** Start Data extract **

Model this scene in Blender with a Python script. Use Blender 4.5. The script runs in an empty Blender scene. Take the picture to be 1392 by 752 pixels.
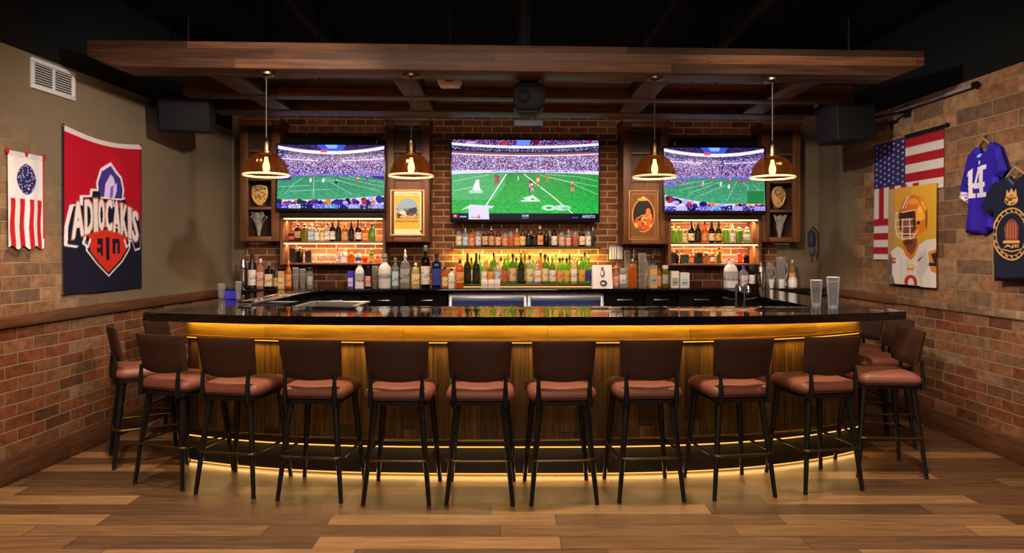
import bpy, bmesh, math, random
import numpy as np
from mathutils import Vector, Matrix
PI = math.pi
SC = bpy.context.scene
COL = SC.collection
random.seed(7); RNG = np.random.default_rng(11)
F, CX, HY, CH = 940.0, 696.0, 338.0, 1.5      # focal length (px of a 1392 wide frame), centre, horizon, eye height

def pt(px, py, Y):                             # a pixel at depth Y -> world point
    return Vector(((px-CX)*Y/F, Y, CH-(py-HY)*Y/F))
YAW = .035; PIV = 7.5                          # the back bar stands very slightly turned
def bx_(px, d): return (px-CX)*d/(F-YAW*(px-CX))
def bz_(px, py, d): return CH-(py-HY)*(d+YAW*bx_(px, d))/F

# ------------------------------------------------------------------ materials
def lin(c):
    return tuple((x/12.92 if x <= .04045 else ((x+.055)/1.055)**2.4) for x in [v/255 for v in c])
class NT:
    def __init__(s, name):
        s.m = bpy.data.materials.new(name); s.m.use_nodes = True
        s.t = s.m.node_tree; s.t.nodes.clear(); s.out = s.n('ShaderNodeOutputMaterial')
    def n(s, typ, **kw):
        nd = s.t.nodes.new(typ)
        for k, v in kw.items(): setattr(nd, k, v)
        return nd
    def l(s, a, b): s.t.links.new(a, b)
    def set(s, sock, v):
        if hasattr(v, 'is_linked') or hasattr(v, 'links'): s.l(v, sock)
        else: sock.default_value = v
    def math(s, op, a, b=0.0, c=0.0):
        nd = s.n('ShaderNodeMath', operation=op)
        for i, v in enumerate((a, b, c)): s.set(nd.inputs[i], v)
        return nd.outputs[0]
    def mix(s, f, a, b, blend='MIX'):
        nd = s.n('ShaderNodeMix', data_type='RGBA', blend_type=blend)
        s.set(nd.inputs[0], f); s.set(nd.inputs[6], col4(a)); s.set(nd.inputs[7], col4(b))
        return nd.outputs[2]
    def ramp(s, f, stops):
        nd = s.n('ShaderNodeValToRGB'); e = nd.color_ramp.elements
        while len(e) < len(stops): e.new(.5)
        for i, (p, c) in enumerate(stops): e[i].position = p; e[i].color = col4(c)
        s.set(nd.inputs[0], f); return nd.outputs[0]
    def xyz(s):
        tc = s.n('ShaderNodeTexCoord'); sp = s.n('ShaderNodeSeparateXYZ'); s.l(tc.outputs['Object'], sp.inputs[0])
        return tc.outputs['Object'], sp.outputs
    def comb(s, x, y, z=0.0):
        nd = s.n('ShaderNodeCombineXYZ')
        for i, v in enumerate((x, y, z)): s.set(nd.inputs[i], v)
        return nd.outputs[0]
    def noise(s, vec, scale, detail=3, rough=.55):
        nd = s.n('ShaderNodeTexNoise'); nd.inputs['Scale'].default_value = scale
        nd.inputs['Detail'].default_value = detail; nd.inputs['Roughness'].default_value = rough
        if vec is not None: s.l(vec, nd.inputs['Vector'])
        return nd.outputs['Fac']
    def bsdf(s, base, rough=.5, metal=0., spec=.5, **kw):
        b = s.n('ShaderNodeBsdfPrincipled')
        s.set(b.inputs['Base Color'], col4(base)); s.set(b.inputs['Roughness'], rough)
        s.set(b.inputs['Metallic'], metal); s.set(b.inputs['Specular IOR Level'], spec)
        for k, v in kw.items(): s.set(b.inputs[k], v)
        return b
    def bump(s, h, strength, dist, b):
        nd = s.n('ShaderNodeBump'); nd.inputs['Strength'].default_value = strength; nd.inputs['Distance'].default_value = dist
        s.l(h, nd.inputs['Height']); s.l(nd.outputs[0], b.inputs['Normal'])
    def done(s, b): s.l(b.outputs[0], s.out.inputs[0]); return s.m
def col4(c):
    if isinstance(c, (tuple, list)):
        if len(c) == 3 and max(c) > 2.: c = lin(c)
        return tuple(c)+(1.,) if len(c) == 3 else tuple(c)
    return c

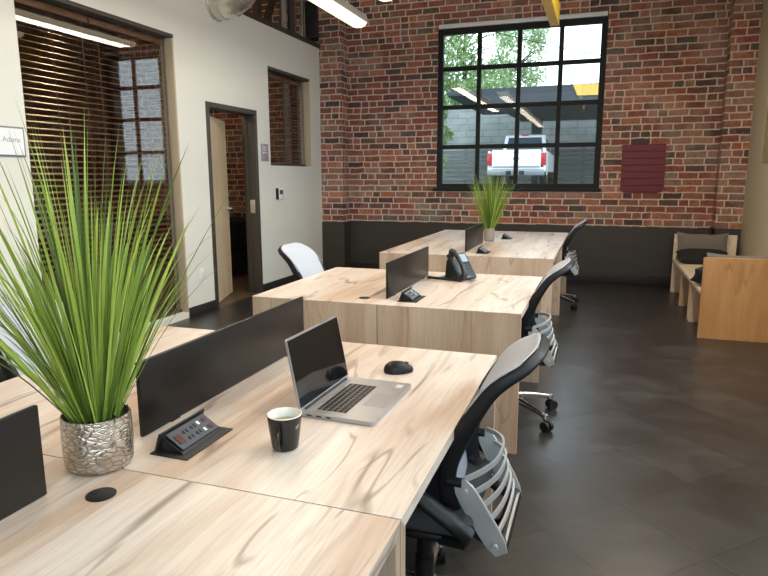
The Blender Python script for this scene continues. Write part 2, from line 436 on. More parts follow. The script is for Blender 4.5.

** End Data extract **

**Problem**. Skip the pictures. Restate exactly the lines from the start of the entries through the line containing "def bz_(px, py, d): return", both ends included.

**Exercise result**.
Model this scene in Blender with a Python script. Use Blender 4.5. The script runs in an empty Blender scene. Take the picture to be 1392 by 752 pixels.
import bpy, bmesh, math, random
import numpy as np
from mathutils import Vector, Matrix
PI = math.pi
SC = bpy.context.scene
COL = SC.collection
random.seed(7); RNG = np.random.default_rng(11)
F, CX, HY, CH = 940.0, 696.0, 338.0, 1.5      # focal length (px of a 1392 wide frame), centre, horizon, eye height

def pt(px, py, Y):                             # a pixel at depth Y -> world point
    return Vector(((px-CX)*Y/F, Y, CH-(py-HY)*Y/F))
YAW = .035; PIV = 7.5                          # the back bar stands very slightly turned
def bx_(px, d): return (px-CX)*d/(F-YAW*(px-CX))
def bz_(px, py, d): return CH-(py-HY)*(d+YAW*bx_(px, d))/F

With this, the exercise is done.